Problem description
Return only the lines from the top of the material through the line marked by "R = math.radians", unaltered.

Supplied material
**********

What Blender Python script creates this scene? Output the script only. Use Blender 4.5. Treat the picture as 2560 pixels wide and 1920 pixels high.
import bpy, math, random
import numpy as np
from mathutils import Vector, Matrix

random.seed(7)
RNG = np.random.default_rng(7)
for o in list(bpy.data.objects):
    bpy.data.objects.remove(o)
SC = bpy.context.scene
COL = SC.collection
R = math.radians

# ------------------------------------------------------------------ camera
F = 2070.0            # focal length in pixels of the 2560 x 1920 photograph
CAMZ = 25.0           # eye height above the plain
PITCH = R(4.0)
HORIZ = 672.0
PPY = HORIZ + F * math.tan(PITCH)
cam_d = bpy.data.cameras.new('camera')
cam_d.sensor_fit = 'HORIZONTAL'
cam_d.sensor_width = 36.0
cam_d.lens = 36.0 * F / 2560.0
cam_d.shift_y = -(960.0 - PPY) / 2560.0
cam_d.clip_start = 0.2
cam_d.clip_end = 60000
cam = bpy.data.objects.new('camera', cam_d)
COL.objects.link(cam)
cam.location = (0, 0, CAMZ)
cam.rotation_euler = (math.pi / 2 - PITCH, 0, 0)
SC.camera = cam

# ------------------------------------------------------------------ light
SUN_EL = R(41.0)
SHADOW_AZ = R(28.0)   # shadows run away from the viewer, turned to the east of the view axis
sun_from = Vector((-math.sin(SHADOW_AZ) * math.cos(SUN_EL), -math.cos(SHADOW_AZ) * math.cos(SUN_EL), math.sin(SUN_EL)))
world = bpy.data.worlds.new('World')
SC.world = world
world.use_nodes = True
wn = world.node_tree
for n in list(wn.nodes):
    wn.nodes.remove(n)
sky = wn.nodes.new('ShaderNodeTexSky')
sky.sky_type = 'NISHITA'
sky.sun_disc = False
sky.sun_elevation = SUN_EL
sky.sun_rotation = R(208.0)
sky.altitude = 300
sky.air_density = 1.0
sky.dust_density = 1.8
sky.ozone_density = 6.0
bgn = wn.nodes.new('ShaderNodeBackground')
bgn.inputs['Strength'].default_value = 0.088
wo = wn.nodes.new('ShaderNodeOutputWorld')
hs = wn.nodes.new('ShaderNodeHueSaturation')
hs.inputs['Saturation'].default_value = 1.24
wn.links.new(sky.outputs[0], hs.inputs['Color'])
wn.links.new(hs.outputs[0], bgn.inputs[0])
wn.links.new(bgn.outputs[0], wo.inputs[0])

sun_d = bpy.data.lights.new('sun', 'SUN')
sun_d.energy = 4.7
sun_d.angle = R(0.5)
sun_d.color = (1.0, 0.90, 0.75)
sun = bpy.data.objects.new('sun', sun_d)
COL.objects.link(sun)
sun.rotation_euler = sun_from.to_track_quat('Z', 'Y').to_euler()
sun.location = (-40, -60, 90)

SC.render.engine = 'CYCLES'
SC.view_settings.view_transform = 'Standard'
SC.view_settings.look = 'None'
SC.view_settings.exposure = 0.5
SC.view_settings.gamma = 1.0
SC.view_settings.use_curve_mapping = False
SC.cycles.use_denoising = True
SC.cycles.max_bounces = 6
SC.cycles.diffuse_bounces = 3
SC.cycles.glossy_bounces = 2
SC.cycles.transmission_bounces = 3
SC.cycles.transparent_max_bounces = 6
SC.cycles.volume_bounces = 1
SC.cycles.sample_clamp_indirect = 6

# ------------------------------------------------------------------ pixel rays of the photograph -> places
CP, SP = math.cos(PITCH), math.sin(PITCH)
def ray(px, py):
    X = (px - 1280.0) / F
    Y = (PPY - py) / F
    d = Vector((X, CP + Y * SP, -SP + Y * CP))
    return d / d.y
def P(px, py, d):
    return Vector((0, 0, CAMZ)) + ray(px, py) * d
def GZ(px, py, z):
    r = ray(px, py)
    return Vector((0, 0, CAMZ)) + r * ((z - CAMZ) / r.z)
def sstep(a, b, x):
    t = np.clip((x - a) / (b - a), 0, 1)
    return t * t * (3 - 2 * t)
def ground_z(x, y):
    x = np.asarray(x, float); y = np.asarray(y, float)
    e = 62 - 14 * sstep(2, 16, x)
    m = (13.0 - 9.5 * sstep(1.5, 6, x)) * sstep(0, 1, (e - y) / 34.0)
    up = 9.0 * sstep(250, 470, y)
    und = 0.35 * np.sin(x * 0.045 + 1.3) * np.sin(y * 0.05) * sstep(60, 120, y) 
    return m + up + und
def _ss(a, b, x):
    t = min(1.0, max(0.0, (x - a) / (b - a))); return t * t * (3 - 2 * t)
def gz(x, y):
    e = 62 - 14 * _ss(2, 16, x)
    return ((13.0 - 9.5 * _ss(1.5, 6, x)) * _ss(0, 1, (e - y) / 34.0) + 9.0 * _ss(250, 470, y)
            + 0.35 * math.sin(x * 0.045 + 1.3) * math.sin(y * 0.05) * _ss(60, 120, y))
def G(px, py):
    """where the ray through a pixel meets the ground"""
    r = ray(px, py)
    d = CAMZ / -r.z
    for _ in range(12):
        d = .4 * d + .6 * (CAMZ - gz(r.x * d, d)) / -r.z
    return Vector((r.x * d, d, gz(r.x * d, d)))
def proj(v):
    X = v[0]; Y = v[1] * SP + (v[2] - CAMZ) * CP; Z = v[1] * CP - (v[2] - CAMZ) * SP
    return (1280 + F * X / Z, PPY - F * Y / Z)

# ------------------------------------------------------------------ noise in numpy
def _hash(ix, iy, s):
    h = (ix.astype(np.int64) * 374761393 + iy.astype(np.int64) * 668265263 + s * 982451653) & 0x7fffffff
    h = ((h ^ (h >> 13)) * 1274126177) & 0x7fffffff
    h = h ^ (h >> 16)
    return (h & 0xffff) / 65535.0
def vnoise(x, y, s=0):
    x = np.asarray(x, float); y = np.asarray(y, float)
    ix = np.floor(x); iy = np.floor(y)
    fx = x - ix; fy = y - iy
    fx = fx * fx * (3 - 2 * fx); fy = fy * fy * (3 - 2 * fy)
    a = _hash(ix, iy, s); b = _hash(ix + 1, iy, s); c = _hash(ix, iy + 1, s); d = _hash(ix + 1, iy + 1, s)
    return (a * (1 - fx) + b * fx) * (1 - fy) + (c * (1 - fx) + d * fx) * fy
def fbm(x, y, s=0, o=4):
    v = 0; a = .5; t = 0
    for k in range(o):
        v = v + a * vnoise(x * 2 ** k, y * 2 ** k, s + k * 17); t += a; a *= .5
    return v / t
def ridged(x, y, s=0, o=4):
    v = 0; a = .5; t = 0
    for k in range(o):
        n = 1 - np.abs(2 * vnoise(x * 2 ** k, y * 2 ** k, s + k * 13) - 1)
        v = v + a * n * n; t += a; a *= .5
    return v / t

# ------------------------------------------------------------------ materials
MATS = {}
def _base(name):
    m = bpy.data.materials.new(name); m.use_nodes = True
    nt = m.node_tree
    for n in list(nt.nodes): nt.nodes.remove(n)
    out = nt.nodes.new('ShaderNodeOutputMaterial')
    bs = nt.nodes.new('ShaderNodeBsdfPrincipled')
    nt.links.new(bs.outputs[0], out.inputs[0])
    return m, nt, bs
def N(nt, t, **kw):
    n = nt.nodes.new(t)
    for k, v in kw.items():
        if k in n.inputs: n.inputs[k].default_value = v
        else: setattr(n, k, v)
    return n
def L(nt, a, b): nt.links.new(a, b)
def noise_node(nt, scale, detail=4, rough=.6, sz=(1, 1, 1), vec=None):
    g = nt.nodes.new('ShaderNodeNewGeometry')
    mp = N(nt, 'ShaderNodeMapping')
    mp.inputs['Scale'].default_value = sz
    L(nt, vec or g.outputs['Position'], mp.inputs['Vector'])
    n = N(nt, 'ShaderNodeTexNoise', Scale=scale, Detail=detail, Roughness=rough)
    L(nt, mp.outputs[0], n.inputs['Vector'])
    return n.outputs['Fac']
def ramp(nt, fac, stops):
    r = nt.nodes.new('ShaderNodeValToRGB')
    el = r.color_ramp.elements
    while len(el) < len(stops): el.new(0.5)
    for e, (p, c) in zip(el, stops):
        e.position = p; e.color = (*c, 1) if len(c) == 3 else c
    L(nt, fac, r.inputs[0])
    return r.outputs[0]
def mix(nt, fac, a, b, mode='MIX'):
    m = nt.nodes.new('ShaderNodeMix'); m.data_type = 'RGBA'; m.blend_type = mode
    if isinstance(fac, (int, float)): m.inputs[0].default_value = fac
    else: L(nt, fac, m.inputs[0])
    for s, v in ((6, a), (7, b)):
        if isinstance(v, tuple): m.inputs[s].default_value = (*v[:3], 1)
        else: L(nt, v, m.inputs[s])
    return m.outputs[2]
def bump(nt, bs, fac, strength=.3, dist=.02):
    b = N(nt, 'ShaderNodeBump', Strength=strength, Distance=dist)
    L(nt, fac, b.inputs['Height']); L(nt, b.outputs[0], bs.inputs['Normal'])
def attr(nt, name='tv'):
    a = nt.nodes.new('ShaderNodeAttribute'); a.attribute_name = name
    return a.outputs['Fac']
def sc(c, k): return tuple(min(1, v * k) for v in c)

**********

Solution to this exercise
What Blender Python script creates this scene? Output the script only. Use Blender 4.5. Treat the picture as 2560 pixels wide and 1920 pixels high.
import bpy, math, random
import numpy as np
from mathutils import Vector, Matrix

random.seed(7)
RNG = np.random.default_rng(7)
for o in list(bpy.data.objects):
    bpy.data.objects.remove(o)
SC = bpy.context.scene
COL = SC.collection
R = math.radians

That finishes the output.